How do I invoke a bash command from a non-shell application?

You can use bash's -c option to run the bash process with the sole purpose of executing a short bit of script:

    bash -c 'echo "Hi!  This is a short script."'

This is usually pretty useless without a means if passing data to it. The best way to pass bits of data to your bash environment is to pass it as positional arguments. When invoking bash this way, we can set the positional parameters like this:

    bash -c 'echo "Hi! This short script was ran with the arguments: $@"' -- "foo" "bar"

Notice the -- before the actual positional parameters. The first argument you pass to the bash process (that isn't the argument to the -c option) will be placed in $0! Positional parameters start at $1, so we put a little placeholder in $0. This can be anything you like; in the example, we use the generic --.

Alternatively, if your non-shell application allows you to set environment variables; you can do this, and then read them using normal bash variables of the same name as the environment variables.

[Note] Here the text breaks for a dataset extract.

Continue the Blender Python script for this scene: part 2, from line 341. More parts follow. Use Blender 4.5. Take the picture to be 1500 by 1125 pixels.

This technique is used often in shell scripting, when trying to have a non-shell CLI utility execute some bash code, such as with find(1):

    find /foo -name '*.bar' -exec bash -c 'mv "$1" "${1%.bar}.jpg"' -- {} \;

Here, we ask find(1) to run the bash command for every *.bar file it finds, passing it to the bash process as the first positional parameter. The bash process runs the mv command after doing some Parameter Expansion on the first positional parameter in order to rename our file's extension from bar to jpg.